無事帰宅後、親に今日の出来事を報告した。親からは「お返ししないと。連絡先は?」と聞かれ、女性の連絡先を聞き忘れたことに気がついた。翌日から1ヶ月ほどお返しをしたくて改札口に立っていたが、会うことが出来ず私は高校生になってしまった。
この春、学校の帰り道、最寄り駅構内改札口で立ちつくす少年を見かけた。駅員さんとの会話を悪いと思いながら聞き耳を立てていると、どうやらチャージ残高不足で駅構内から出られないらしい。目の前のサッカーのユニフォームを着た少年を見て、小学生の頃の不安や焦りを思い出した。私は少年に声をかけ不足額を聞き、小銭入れから500円玉を取りだし少年に渡した。少年が改札口から出たのを見届け、私に何度もお礼を言う少年を見て、心の底からホッとした。私は少年に「お金は返さなくて良いよ。君の周りに困った人がいたら助けてあげて欲しい。そうしたら、私にお金を返したのと同じことだよ。宜しくね。」と話すと、少年は満面の笑顔で大きな返事をしてくれた。
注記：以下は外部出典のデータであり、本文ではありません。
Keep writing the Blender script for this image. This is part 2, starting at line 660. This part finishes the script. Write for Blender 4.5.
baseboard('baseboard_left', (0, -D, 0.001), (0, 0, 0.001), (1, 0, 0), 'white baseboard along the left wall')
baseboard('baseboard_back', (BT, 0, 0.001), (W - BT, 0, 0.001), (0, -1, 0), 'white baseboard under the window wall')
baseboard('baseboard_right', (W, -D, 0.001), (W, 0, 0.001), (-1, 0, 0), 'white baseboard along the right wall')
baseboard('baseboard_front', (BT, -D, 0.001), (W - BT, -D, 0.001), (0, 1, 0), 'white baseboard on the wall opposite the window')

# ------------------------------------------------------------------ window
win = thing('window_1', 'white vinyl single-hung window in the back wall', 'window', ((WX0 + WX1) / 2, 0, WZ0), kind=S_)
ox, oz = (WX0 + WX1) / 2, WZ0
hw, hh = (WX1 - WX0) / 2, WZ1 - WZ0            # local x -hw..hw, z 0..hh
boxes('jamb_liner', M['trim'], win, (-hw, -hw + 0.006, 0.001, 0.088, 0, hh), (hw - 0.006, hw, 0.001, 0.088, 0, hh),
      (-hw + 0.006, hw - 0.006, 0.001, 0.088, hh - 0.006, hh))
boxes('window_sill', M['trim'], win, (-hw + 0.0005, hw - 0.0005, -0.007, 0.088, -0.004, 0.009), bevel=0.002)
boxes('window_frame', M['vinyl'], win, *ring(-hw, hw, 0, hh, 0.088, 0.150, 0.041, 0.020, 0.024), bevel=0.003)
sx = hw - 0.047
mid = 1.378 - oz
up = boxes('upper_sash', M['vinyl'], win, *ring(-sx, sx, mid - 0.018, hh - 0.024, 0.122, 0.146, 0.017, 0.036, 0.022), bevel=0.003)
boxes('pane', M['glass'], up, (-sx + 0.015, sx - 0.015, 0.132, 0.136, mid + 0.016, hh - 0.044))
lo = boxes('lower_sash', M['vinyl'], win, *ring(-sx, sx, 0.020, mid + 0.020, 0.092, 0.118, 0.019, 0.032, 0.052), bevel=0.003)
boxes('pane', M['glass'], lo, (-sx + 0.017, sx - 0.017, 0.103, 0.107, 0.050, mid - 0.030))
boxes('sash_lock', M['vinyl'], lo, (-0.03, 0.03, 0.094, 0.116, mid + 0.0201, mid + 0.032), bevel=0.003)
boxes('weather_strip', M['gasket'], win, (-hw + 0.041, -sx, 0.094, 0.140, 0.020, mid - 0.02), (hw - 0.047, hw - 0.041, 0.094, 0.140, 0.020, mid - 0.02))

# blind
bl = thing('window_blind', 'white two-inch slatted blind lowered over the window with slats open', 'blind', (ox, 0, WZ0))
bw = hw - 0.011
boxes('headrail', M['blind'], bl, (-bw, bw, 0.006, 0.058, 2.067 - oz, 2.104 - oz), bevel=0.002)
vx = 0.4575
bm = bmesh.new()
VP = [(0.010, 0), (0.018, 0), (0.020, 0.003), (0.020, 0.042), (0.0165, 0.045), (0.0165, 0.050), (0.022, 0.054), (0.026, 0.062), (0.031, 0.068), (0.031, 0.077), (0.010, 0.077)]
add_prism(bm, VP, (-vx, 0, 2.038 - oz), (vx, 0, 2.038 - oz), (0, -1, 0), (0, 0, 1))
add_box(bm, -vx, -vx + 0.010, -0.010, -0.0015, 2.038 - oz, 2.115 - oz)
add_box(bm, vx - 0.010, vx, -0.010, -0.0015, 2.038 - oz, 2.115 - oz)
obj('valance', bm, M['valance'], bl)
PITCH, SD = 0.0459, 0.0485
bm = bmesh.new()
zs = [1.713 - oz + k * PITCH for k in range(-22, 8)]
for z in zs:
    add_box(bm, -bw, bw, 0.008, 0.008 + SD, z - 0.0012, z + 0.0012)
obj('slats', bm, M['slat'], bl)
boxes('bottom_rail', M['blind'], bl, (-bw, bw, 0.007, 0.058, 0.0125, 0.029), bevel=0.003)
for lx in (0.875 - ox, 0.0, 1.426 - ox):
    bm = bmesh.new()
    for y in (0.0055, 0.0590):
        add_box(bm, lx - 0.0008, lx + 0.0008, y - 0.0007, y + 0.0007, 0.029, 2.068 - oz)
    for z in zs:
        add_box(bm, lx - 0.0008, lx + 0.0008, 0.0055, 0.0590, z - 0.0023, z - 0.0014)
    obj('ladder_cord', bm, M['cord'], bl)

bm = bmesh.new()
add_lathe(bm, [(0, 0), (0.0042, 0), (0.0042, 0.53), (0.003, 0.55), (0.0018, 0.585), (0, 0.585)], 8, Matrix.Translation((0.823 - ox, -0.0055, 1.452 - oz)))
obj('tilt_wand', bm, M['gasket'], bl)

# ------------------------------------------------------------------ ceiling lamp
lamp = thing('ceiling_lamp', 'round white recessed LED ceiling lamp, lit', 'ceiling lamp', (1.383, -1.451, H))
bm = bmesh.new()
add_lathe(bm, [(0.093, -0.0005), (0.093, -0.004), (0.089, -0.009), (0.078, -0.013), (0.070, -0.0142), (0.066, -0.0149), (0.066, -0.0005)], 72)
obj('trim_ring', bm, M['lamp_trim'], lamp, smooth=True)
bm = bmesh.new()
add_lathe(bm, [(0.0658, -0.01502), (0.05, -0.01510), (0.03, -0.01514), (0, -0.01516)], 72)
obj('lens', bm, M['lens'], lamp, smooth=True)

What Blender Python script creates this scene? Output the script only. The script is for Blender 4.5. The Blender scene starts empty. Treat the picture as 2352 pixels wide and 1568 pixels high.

中年女性からお借りしたままになってしまっている1000円。直接お返しすることが出来ず何年も経ってしまった。私が女性から助けてもらった時の感謝の気持ちを忘れず、助けられる人を見つけてお返しし続けることが、私の人生のモットーになっている。どこかで間接的にでも中年女性に届くことを願って。